╭─ Provided records

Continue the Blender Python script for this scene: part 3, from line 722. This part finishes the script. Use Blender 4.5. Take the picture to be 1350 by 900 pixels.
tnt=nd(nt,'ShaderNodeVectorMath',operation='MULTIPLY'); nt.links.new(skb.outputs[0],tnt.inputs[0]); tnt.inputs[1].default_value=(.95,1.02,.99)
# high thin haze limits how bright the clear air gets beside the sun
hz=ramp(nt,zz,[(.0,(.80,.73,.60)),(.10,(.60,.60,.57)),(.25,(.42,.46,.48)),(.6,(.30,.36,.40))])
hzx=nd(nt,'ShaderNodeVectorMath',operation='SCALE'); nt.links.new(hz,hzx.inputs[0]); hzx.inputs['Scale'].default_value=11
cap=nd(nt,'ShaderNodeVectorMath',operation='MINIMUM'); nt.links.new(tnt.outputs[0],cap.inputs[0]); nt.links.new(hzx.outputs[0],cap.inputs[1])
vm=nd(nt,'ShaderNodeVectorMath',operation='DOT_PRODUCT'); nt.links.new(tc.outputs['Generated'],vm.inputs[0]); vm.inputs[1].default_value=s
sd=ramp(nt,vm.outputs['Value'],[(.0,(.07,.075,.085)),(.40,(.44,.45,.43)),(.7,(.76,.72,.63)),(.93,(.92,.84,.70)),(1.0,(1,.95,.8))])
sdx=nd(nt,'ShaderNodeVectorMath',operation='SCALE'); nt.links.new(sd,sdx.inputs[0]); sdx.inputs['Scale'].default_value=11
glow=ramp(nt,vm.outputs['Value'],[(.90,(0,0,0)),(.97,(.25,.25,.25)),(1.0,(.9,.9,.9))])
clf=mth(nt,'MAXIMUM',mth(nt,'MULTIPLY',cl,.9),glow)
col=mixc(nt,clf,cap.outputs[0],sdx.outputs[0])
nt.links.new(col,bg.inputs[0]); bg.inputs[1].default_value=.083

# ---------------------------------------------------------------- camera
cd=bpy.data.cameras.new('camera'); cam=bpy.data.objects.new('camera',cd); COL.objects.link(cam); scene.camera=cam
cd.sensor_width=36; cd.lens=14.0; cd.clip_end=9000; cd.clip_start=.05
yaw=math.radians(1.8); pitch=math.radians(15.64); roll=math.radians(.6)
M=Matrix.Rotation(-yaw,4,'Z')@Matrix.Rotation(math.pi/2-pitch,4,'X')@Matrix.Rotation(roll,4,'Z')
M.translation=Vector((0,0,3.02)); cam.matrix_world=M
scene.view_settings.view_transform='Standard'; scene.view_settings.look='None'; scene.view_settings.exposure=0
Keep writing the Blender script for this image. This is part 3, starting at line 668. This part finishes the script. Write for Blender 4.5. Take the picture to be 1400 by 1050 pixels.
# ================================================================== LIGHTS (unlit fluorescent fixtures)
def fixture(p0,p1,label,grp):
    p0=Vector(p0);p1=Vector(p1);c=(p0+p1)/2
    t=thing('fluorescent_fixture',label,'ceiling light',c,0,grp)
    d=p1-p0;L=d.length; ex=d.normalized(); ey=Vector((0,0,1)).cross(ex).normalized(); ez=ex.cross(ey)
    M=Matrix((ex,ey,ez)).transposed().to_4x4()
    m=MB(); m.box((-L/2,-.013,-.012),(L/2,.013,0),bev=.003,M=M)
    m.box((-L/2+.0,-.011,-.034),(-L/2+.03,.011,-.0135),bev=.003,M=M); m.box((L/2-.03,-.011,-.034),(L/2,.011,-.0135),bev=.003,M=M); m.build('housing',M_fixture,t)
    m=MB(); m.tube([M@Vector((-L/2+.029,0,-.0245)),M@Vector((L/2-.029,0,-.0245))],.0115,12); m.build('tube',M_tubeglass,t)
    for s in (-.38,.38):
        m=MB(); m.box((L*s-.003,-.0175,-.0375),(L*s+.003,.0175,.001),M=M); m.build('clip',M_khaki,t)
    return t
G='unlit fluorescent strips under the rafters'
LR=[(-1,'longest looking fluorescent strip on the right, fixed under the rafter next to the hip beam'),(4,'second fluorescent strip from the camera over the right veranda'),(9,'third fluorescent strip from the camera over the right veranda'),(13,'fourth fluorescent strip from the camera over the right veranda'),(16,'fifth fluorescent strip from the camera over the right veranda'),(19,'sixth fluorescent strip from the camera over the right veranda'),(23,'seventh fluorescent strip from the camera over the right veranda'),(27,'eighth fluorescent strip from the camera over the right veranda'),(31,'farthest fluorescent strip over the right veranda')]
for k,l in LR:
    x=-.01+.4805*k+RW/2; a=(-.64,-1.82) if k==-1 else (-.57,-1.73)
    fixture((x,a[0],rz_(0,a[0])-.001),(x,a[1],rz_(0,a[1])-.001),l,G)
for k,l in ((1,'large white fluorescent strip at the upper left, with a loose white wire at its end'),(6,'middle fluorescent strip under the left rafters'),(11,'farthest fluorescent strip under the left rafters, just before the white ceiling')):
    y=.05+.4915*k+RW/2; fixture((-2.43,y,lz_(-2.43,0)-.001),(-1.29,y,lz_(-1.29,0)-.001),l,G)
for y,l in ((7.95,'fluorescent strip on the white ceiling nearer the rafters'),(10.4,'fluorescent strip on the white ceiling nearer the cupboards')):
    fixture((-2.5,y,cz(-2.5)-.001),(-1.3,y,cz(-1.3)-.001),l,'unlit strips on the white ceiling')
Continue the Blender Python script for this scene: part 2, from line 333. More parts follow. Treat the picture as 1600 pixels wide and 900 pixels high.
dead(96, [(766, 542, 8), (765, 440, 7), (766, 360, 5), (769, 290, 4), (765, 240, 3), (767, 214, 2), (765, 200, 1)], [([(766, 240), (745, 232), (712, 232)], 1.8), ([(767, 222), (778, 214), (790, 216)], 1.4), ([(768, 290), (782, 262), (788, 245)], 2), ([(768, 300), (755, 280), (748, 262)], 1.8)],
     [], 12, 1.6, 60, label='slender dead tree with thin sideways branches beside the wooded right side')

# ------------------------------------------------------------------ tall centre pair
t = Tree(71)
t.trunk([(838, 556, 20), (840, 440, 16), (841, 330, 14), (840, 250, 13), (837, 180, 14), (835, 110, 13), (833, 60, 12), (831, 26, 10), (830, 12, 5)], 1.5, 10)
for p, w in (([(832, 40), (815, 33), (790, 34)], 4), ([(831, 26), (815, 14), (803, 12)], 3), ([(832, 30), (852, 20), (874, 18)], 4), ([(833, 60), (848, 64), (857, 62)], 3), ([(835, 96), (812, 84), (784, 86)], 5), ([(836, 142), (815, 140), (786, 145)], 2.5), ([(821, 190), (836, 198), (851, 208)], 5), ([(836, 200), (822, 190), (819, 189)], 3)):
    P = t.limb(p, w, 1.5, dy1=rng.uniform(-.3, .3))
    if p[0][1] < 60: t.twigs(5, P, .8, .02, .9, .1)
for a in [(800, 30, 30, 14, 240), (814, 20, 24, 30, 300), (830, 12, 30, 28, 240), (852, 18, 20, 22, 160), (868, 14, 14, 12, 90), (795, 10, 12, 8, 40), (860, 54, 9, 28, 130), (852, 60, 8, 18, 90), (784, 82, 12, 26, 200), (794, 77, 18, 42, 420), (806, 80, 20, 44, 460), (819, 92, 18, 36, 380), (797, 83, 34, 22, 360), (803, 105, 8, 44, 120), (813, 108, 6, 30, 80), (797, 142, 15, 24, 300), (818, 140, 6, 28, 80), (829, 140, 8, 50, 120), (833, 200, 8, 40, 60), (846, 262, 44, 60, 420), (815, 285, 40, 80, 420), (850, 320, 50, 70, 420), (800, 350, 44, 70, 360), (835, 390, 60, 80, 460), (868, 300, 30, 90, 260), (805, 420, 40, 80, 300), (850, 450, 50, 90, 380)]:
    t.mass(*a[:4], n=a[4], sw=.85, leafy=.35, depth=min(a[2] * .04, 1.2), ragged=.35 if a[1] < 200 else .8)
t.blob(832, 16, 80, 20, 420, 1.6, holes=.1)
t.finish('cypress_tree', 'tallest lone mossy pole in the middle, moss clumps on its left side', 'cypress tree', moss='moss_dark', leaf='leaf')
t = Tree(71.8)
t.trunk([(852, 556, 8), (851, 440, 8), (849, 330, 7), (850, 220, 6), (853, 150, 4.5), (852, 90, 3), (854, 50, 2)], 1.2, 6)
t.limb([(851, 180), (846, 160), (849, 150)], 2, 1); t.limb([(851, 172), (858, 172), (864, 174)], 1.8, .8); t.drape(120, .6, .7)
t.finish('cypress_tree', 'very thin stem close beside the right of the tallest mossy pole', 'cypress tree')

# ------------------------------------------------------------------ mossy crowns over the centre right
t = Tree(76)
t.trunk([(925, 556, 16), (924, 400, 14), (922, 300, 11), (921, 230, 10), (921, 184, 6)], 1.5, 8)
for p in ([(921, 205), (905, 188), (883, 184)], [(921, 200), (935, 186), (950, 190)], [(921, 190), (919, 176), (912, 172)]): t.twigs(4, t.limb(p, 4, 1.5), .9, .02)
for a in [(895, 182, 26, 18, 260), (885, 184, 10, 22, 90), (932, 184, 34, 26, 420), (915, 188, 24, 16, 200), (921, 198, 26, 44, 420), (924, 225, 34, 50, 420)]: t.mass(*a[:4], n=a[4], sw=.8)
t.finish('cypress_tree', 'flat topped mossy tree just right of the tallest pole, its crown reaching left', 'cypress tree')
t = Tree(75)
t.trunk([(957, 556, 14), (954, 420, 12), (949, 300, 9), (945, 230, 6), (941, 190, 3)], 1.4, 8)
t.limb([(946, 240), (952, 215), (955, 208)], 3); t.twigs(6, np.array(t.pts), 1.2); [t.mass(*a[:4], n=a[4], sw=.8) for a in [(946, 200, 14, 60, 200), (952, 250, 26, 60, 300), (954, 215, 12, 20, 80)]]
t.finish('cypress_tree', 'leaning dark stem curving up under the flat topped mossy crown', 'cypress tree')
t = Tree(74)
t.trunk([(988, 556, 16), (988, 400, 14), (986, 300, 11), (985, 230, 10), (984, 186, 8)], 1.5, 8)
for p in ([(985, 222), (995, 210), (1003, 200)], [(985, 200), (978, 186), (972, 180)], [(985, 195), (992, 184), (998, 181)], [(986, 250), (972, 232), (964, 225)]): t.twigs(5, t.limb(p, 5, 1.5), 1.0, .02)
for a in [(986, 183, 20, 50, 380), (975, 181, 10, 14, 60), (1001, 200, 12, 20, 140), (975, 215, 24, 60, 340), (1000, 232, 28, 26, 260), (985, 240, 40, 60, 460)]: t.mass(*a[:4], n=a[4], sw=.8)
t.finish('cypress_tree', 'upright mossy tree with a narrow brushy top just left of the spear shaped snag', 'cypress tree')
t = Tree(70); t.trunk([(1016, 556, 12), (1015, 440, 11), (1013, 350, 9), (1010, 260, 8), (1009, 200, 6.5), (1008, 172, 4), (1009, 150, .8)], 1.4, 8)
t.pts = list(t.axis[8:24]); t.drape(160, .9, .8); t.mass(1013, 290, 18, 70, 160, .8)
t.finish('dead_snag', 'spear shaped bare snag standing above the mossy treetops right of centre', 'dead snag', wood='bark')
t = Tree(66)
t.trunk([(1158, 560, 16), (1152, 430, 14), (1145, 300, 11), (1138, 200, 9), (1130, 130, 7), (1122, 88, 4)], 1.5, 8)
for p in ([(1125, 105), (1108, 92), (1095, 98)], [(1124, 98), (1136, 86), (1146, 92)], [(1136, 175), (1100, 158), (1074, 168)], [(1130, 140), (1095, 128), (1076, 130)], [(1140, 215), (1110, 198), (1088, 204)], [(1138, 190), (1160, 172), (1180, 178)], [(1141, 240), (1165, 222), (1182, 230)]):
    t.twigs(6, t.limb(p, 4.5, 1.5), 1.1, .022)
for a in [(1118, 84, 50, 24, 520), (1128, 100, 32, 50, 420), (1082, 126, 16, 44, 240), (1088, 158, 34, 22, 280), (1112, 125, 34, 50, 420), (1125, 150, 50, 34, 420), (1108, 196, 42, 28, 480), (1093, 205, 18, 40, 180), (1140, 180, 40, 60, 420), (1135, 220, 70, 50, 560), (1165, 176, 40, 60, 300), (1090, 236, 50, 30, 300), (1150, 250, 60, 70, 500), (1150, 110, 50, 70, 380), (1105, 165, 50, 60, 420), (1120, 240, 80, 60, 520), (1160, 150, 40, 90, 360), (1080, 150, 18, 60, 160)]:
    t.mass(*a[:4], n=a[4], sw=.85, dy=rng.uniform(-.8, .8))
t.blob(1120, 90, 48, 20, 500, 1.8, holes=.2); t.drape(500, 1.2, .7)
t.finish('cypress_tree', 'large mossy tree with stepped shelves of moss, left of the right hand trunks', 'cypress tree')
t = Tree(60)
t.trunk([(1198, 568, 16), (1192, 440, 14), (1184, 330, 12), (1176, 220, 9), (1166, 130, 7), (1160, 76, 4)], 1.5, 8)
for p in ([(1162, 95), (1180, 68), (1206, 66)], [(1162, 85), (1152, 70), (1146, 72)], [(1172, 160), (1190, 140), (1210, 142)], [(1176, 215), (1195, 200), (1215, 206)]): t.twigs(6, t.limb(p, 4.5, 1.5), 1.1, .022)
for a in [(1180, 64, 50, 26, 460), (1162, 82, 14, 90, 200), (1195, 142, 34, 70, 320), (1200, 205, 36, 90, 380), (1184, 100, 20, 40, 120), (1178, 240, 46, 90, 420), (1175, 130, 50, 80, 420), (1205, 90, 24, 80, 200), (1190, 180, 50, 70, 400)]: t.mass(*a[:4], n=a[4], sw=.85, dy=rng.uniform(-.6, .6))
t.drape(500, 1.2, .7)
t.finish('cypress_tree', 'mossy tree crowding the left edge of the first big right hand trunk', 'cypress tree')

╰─

Given exercise: Exactly the lines above from the one with "Continue the Blender Python script for this scene: part 2, from" to the one with "[], 12, 1.6, 60, label='slender", both included, are to be quoted; leave the rest out.

Solution to the exercise:
Continue the Blender Python script for this scene: part 2, from line 333. More parts follow. Treat the picture as 1600 pixels wide and 900 pixels high.
dead(96, [(766, 542, 8), (765, 440, 7), (766, 360, 5), (769, 290, 4), (765, 240, 3), (767, 214, 2), (765, 200, 1)], [([(766, 240), (745, 232), (712, 232)], 1.8), ([(767, 222), (778, 214), (790, 216)], 1.4), ([(768, 290), (782, 262), (788, 245)], 2), ([(768, 300), (755, 280), (748, 262)], 1.8)],
     [], 12, 1.6, 60, label='slender dead tree with thin sideways branches beside the wooded right side')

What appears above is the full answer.